Hip-hop. Built entirely on bling-blings and bang-bangs. Or so it would sometimes seem. Of course it isn’t entirely, but that doesn’t stop the majority aspect seeping like spilt blood under the toes of those that do still see it as an art-form, rather than a survival-of-the-luckiest lifestyle choice (still sore case in point, Jam Master Jay). But there must be those out there that have evolved past a primal, Neanderthal urge for territorial scrappings, and developed instincts beyond those of a dishevelled, pack-following stray mutt (and that’ll be a dog, not a Dogg). Those that take rhythm, rhyme and hip-hop as an influence but don’t let its stereotypes dictate their lives, because their lives are easily bigger than that. Those that just aren’t exactly the same. Buck 65 – aka Richard Tefry aka Stinkin’ Rich – is a 20-something David Lynch obsessive, MC/DJ/producer, ex-baseball nearly-man (scouted by the New York Yankees) born in small-town Halifax, Nova Scotia, Canada and currently calling Paris home. Exactly.

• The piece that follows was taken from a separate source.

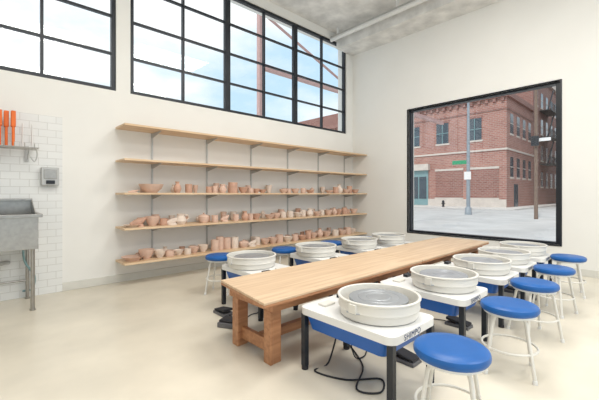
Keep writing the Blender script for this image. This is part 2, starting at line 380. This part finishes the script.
# ---------------------------------------------------------------- sink
b = B(); x0,x1,ya,yb = -0.75,0.50,5.16,5.90
zt, zb = 1.14, 0.74; w = .012
b.box(x0,x1,ya,ya+w,zb,zt,'steel'); b.box(x0,x1,yb-w,yb,zb,1.34,'steel')
b.box(x0,x0+w,ya+w,yb-w,zb,zt,'steel'); b.box(x1-w,x1,ya+w,yb-w,zb,zt,'steel'); b.box(x0+w,x1-w,ya+w,yb-w,zb,zb+w,'steel')
b.add([(x1-w,ya+.15,zt),(x1-w,yb-w,zt),(x1-w,yb-w,1.33),(x1,ya+.15,zt),(x1,yb-w,zt),(x1,yb-w,1.33)], [(0,1,2),(5,4,3),(0,2,5,3),(1,4,5,2)], 'steel')
b.box(x0-.04,x1+.04,ya-.04,ya,zt-.02,zt+.02,'steel'); b.box(x1,x1+.04,ya,yb,zt-.02,zt+.02,'steel')
b.box(x0,x1,yb-.08,yb-w,1.31,1.34,'steel')
for x in (x0+.05,x1-.05):
    for y in (ya+.05,yb-.06):
        b.sweep([(x,y,.02),(x,y,zb)], .022, 'steel', 12); b.lathe([(0,0),(.03,0),(.03,.02),(0,.02)], (x,y,0), 'steel', 12)
b.sweep([(x0+.05,yb-.06,.25),(x1-.05,yb-.06,.25)], .014, 'steel', 10)
b.curve([(-.1,5.5,zb),(-.1,5.5,.55),(-.05,5.5,.48),(.05,5.55,.48),(.1,5.6,.52),(.2,5.75,.52),(.25,5.88,.50)], .028, 'chrome', 10)
b.curve([(.40,5.80,zb),(.42,5.82,.5),(.52,5.83,.3),(.50,5.85,.12),(.40,5.88,.10)], .014, 'teal', 8)
b.curve([(-.2,5.88,1.22),(-.2,5.74,1.22),(-.2,5.72,1.3),(-.2,5.62,1.42),(-.2,5.48,1.40),(-.2,5.44,1.30)], .014, 'chrome', 10)
b.box(-.34,-.06,5.85,5.885,1.20,1.25,'chrome'); b.obj('utility_sink', bevel=.003)
b = B()
b.box(-.10,.10,-.09,0,-.12,.13,'chrome'); b.box(-.075,.075,-.10,-.09,-.03,.10,'steel'); b.box(-.05,.05,-.11,-.09,-.10,-.05,'black')
b.obj('soap_dispenser', (0.70, WY-0.016, 1.64), bevel=.01)
b = B()
for k in range(9): b.sweep([(-.8,5.895-.04*k-.005,2.0),(.55,5.895-.04*k-.005,2.0)], .005, 'chrome', 6)
for k in range(14):
    x = -.8+k*.1; b.sweep([(x,5.90,2.0),(x,5.56,2.0),(x,5.54,2.05)], .005, 'chrome', 6)
    b.sweep([(x,5.88,2.0),(x,5.86,2.34)], .006, 'white', 6)
for x in (-.7,.45): b.sweep([(x,5.90,1.86),(x,5.60,2.0)], .006, 'chrome', 6); b.box(x-.02,x+.02,5.895,5.920,1.84,2.05,'chrome')
b.curve([(.52,5.60,2.0),(.53,5.60,1.90),(.50,5.58,1.82),(.46,5.58,1.88)], .008,'chrome',6)
b.obj('wire_drying_rack')
b = B()
for k in range(7):
    x = -.10+k*.066; dy = .03*(k%3)
    b.box(x-.014,x+.014,5.66+dy,5.74+dy,2.006,2.30,'orange'); b.box(x-.024,x+.024,5.65+dy,5.75+dy,2.26,2.46,'orange')
b.obj('orange_scrapers', bevel=.006)

# ---------------------------------------------------------------- exterior
GZ = -0.05
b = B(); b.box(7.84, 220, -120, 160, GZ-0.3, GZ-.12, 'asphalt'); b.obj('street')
b = B(); b.box(7.84, 12.5, -60, 80, GZ-.11, GZ, 'walk'); b.obj('sidewalk')
b = B(); b.box(37.5, 100, 10.0, 80, GZ-.11, GZ, 'walk'); b.obj('sidewalk')
def winx(b, X, y, z, w, h):
    b.box(X-.06, X+.1, y-w/2-.12, y+w/2+.12, z-h/2-.2, z-h/2, 'stone')
    b.box(X-.04, X+.1, y-w/2-.12, y+w/2+.12, z+h/2, z+h/2+.25, 'brickB')
    b.box(X-.02, X+.1, y-w/2, y+w/2, z-h/2, z+h/2, 'wing')
    b.box(X-.05, X+.1, y-.04, y+.04, z-h/2, z+h/2, 'teal'); b.box(X-.05, X+.1, y-w/2, y+w/2, z-.04, z+.04, 'teal')
def winy(b, Y, x, z, w, h):
    b.box(x-w/2-.12, x+w/2+.12, Y-.06, Y+.1, z-h/2-.2, z-h/2, 'stone')
    b.box(x-w/2, x+w/2, Y-.02, Y+.1, z-h/2, z+h/2, 'wing')
    b.box(x-w/2, x+w/2, Y-.05, Y+.1, z-.04, z+.04, 'stone')
b = B(); BX, BY, BH = 41.4, 11.8, 12.4
b.box(BX, 52, BY, 60, GZ, BH, 'brickA'); b.box(BX-.3, 52, BY-.3, 60.3, BH-.5, BH+.1, 'brickB')
for k in range(60): b.box(BX-.22, BX, BY+.2+k*.8, BY+.5+k*.8, BH-.9, BH-.5, 'brickB')
b.box(BX-.12, 52, BY-.12, 60, 6.2, 6.4, 'stone'); b.box(BX-.08, 52, BY-.08, 60, 10.6, 10.75, 'brickB')
b.box(BX-.1, BX, BY, 60, GZ, .8, 'stone')
for k in range(10): winx(b, BX, 15.06+k*3.74, 8.8, 1.5, 2.5)
for k in range(8): winx(b, BX, 26+k*3.74, 3.2, 1.8, 2.8)
b.box(BX-.12, BX+.1, 20.6, 24.2, 0, 4.8, 'teal')
for k in range(3): b.box(BX-.16, BX, 20.8+k*1.12, 21.75+k*1.12, .8, 3.6, 'wing')
b.box(BX-.5, BX, 20.4, 24.4, 4.4, 5.2, 'stone')
for ya_, yb_ in ((12.6, 15.6), (16.4, 19.6)):
    b.box(BX-.08, BX+.1, ya_, yb_, .9, 4.2, 'brickB'); b.box(BX-.12, BX+.1, ya_-.1, yb_+.1, 4.2, 4.45, 'stone'); b.box(BX-.12, BX+.1, ya_-.1, yb_+.1, .8, .95, 'stone')
for k in range(4):
    for z in (9.2, 4.4): winy(b, BY, 43.2+k*2.4, z, 1.1, 2.2)
b.box(44.0, 45.2, BY-.1, BY+.1, GZ, 2.5, 'wing')
b.obj('brick_building')
b = B(); b.box(52.02, 110, BY, 60, GZ, 17.5, 'brickB'); b.box(52.02, 110, BY-.35, BY, 16.9, 17.6, 'stone')
for k in range(18):
    for z in (3.4, 7.0, 10.6, 14.2): winy(b, BY, 53.8+k*2.8, z, 1.2, 2.0)
for z in (5.4, 9.0, 12.6):
    b.box(55.2, 60.2, BY-1.3, BY, z, z+.08, 'black')
    for k in range(11): b.box(55.2+k*.5, 55.25+k*.5, BY-1.3, BY-1.25, z, z+1.0, 'black')
    b.box(55.2, 60.2, BY-1.3, BY-1.25, z+.95, z+1.02, 'black')
    b.sweep([(55.8, BY-.8, z), (59.4, BY-.8, z+3.5)], .09, 'black', 4)
b.obj('brick_building')
b = B(); b.box(46, 110, -22, 3.5, GZ, 15, 'brickB')
for k in range(8):
    for z in (3.6, 7.6, 11.6): winx(b, 46, 2.0-k*3.0, z, 1.4, 2.2)
b.obj('brick_building')
b = B(); px, py = 27.2, 10.35
b.lathe([(0,0),(.25,0),(.22,.5),(.14,.6),(.12,5),(.08,9.5),(0,9.5)], (px,py,GZ-.12), 'pole', 14)
b.sweep([(px,py,9.2),(px-.2,py+1.2,9.8),(px-.3,py+2.6,9.9)], .06, 'pole', 8)
b.box(px-.55,px-.15,py+2.4,py+3.2,9.75,9.95,'pole')
b.box(px-.03,px+.03,py-.1,py+1.2,3.7,4.0,'green'); b.box(px-.16,px-.13,py-.25,py+.25,2.5,3.1,'white')
b.obj('street_lamp')
b = B(); px, py = 25.4, 5.6
b.sweep([(px,py,GZ-.12),(px,py,11)], [.11,.08], 'timber', 12); b.box(px-.06,px+.06,py-1.2,py+1.2,8.6,8.75,'timber')
b.box(px-.28,px-.11,py-.2,py+.2,4.4,5.0,'black'); b.box(px-.2,px-.15,py-.8,py-.2,4.65,4.85,'white')
b.obj('utility_pole')
b = B(); b.lathe([(0,0),(.16,0),(.16,.08),(.11,.1),(.11,.5),(.15,.52),(.13,.66),(.05,.74),(0,.76)], (0,0,0), 'black', 14)
b.sweep([(-.2,0,.38),(.2,0,.38)], .06, 'black', 10); b.sweep([(0,-.2,.38),(0,.2,.38)], .06, 'black', 10); b.obj('fire_hydrant', (38.3,17.3,GZ))
b = B()
b.box(6.6, 20, 9.0, 9.16, 5.5, 5.68, 'red')
for x in (6.6, 12.5): b.box(x, x+.16, 9.0, 9.16, GZ, 5.5, 'red')
b.sweep([(6.7,9.08,7.4),(12,9.08,5.6)], .06, 'red', 4); b.box(6.6,6.76,9.0,9.16,5.68,7.5,'red')
b.obj('steel_canopy_frame')

# ---------------------------------------------------------------- world & lights
w = bpy.data.worlds.new('sky'); sc.world = w; w.use_nodes = True; nt = w.node_tree
bg = nt.nodes['Background']; bg.inputs['Strength'].default_value = 1.3
tc = nt.nodes.new('ShaderNodeTexCoord'); mp = nt.nodes.new('ShaderNodeMapping'); mp.inputs['Scale'].default_value = (1, 1, 2.2)
n = nt.nodes.new('ShaderNodeTexNoise'); n.inputs['Scale'].default_value = 2.6; n.inputs['Detail'].default_value = 7
r = nt.nodes.new('ShaderNodeValToRGB')
r.color_ramp.elements[0].position = 0.36; r.color_ramp.elements[0].color = (0.47, 0.67, 0.82, 1)
r.color_ramp.elements[1].position = 0.56; r.color_ramp.elements[1].color = (0.87, 0.90, 0.91, 1)
nt.links.new(tc.outputs['Generated'], mp.inputs[0]); nt.links.new(mp.outputs[0], n.inputs['Vector'])
nt.links.new(n.outputs['Fac'], r.inputs[0]); nt.links.new(r.outputs[0], bg.inputs['Color'])

sl = bpy.data.lights.new('sun', 'SUN'); sl.energy = 2.0; sl.angle = 0.02; sl.color = (1, .96, .9)
so = bpy.data.objects.new('sun', sl); sc.collection.objects.link(so)
so.rotation_euler = Vector((.8, .15, -1.0)).to_track_quat('-Z', 'Y').to_euler()
for i, (x, y) in enumerate([(1.0, 1.5), (4.0, 2.0), (1.0, -2.0), (4.5, -1.5)]):  # added fill: out-of-view area lights that brighten the walls, no modelled fixtures
    l = bpy.data.lights.new('fill_light', 'AREA'); l.shape = 'RECTANGLE'; l.size = 2.0; l.size_y = 1.2; l.energy = 106; l.color = (1, .965, .91)
    lo = bpy.data.objects.new('fill_light', l); sc.collection.objects.link(lo); lo.location = (x, y, 5.35)

# ---------------------------------------------------------------- camera
cd = bpy.data.cameras.new('camera'); cam = bpy.data.objects.new('camera', cd); sc.collection.objects.link(cam)
cam.location = (0, 0, 1.4); cam.rotation_euler = (math.pi/2, 0, math.radians(-42.9))
cd.sensor_width = 36; cd.lens = 342/599*36; cd.shift_y = -6/599; cd.clip_end = 500
sc.camera = cam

And the clear potential for gloriously skewered individualism, taking into account that brief CV-melee, is realised numerous times over before the hour is out. The album itself has discarded the requirement for titles and logical track breaks, preferring instead to have 4 nameless parts of the ‘Square’ averaging 15 minutes and a handful of tracks each. Each one beating a slightly different emotional path, getting a little darker (or at least more tainted and sticky) the deeper you get. “Sometimes gun crimes blow my mind, lord knows I’ve tried to close my eyes… I never asked to be a fly on the wall” he flows mournfully 12 minutes into track one. Which you’d be right to think makes this far from a party record. You’d also be right to note he’s fallen on the more appealing side of the tracks, the right side to roam free just a little. This album does sound like a man on his feet, sometimes trundling, occasionally running, often pacing, and always moving.
Throw him in the air and he’d be bound to land back on his feet, probably somewhere between Beck, DJ Shadow, Jurassic 5 and Twin Peaks. It’s paranoid, claustrophobic, edgy, confessional, dark, eclectic and inspiring. From sweeping Massive Attack-esque boot-marks, to sombre acoustic guitars, atmospheric backdrops, intense spoken word, murmured rhyming stopping short of singing, break-beats, honestly delivered lyrics and sharp, light-fingered scratching. And you haven’t yet made it out of the first square. You could call him old school, but that wouldn’t be giving true credit to what he’s doing right now, not to say it’s not as pure to the core as that description may suggest. You could take on his skin colour and draw the easy parallels with Eminem and Bubba Sparxxx (he’s not a million miles from either vocally) but that’d kind of be missing the point. Remember back when Moby was exciting? Remember first hearing ‘Entroducing’? Remember first hearing about this album.